Bulgular, bankaların zombi firmaları destekleme eğiliminde olduğunu ve bu firmalara, gelecekte toparlanacakları ve yatırımlarını geri alabilecekleri umuduyla elverişli kredi koşulları sunduklarını göstermektedir. Bu durum sadece kredi tahsisinin yanlış yönlendirilmesine neden olmakla kalmayıp, zombi firmaların varlığını uzatarak sağlıklı firmalar üzerinde olumsuz bir "tıkanıklık etkisi" yaratmaktadır.
Bu olumsuz etkiler yalnızca finansal yapıyla sınırlı kalmamakta, daha geniş ekonomik sonuçlar da doğurmaktadır. Zombi firmaların yoğun olduğu sektörlerde faaliyet gösteren firmalar, daha düşük satış, istihdam, ihracat ve verimlilik artışı göstermektedir. Ayrıca üretim ağlarındaki yukarı ve aşağı bağlantılar nedeniyle, zombi etkisi firmaların üretkenliklerini, kâr marjlarını, katma değerlerini ve girdi maliyetlerini de olumsuz etkilemektedir. Yapılan analizler, zombi firmalarla bağlantılı üretim ağlarında yer alan firmaların, hiçbir zombi bağlantısı olmayan firmalara göre daha zayıf performans sergilediğini göstermektedir.
Peki bu konuda ne yapılabilir? Çalışmalar, iflas ve yeniden yapılandırma süreçlerinin etkin ve hızlı işlemesini sağlayacak yapısal reformların yapılmasını önerilmektedir.
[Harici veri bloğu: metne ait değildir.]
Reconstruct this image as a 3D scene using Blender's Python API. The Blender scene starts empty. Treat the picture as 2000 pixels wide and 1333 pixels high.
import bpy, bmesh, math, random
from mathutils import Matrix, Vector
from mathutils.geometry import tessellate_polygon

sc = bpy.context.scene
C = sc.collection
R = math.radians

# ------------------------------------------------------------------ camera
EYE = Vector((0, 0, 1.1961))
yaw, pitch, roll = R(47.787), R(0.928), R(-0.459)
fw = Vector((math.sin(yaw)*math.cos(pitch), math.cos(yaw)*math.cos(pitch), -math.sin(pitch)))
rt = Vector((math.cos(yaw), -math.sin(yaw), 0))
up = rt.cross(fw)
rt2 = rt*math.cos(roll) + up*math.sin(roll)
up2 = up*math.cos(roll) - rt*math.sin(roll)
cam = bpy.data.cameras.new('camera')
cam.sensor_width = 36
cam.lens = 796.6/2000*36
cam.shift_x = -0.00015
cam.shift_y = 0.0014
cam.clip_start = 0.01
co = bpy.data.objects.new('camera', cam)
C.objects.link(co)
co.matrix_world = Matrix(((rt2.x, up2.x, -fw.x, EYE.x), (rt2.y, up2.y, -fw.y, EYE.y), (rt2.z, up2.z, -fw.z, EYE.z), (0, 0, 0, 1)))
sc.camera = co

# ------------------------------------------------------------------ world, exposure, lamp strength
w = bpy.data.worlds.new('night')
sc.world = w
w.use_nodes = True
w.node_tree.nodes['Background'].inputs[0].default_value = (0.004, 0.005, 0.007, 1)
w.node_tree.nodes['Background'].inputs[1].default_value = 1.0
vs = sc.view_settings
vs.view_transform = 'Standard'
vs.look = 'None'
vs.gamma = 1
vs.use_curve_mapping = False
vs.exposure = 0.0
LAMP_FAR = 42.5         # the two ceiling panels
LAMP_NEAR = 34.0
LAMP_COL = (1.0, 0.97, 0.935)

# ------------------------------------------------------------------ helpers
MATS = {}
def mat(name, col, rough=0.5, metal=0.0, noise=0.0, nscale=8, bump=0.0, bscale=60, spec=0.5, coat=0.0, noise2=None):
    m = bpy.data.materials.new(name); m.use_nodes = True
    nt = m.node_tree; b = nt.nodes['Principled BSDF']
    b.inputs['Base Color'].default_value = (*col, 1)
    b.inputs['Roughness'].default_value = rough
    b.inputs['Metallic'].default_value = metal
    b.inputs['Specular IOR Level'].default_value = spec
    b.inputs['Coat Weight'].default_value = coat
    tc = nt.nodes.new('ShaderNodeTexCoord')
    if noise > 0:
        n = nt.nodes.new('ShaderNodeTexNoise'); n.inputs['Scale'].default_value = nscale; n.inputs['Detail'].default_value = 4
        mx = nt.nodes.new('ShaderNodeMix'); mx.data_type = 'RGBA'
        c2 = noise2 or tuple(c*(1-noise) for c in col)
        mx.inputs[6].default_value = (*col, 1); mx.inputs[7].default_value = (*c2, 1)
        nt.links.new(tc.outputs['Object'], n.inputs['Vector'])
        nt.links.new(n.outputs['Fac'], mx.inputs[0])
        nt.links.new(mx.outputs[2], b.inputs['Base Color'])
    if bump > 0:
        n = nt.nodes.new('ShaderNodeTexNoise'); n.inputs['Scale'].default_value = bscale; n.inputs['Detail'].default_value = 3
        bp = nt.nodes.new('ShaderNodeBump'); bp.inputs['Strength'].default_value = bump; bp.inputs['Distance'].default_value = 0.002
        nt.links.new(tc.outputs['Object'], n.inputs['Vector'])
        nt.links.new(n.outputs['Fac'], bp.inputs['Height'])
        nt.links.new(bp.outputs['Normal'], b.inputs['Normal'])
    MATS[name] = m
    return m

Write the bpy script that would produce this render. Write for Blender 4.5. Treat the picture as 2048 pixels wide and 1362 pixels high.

Ayrıca, bankaların kredi tahsis süreçlerinin verimlilik ve sürdürülebilirlik ilkelerine göre yeniden yapılandırılması gerekmektedir. Bunların yanında, firma düzeyinde veri şeffaflığının artırılması, bu firmaların tespiti ve izlenebilirliği açısından faydalı olacaktır.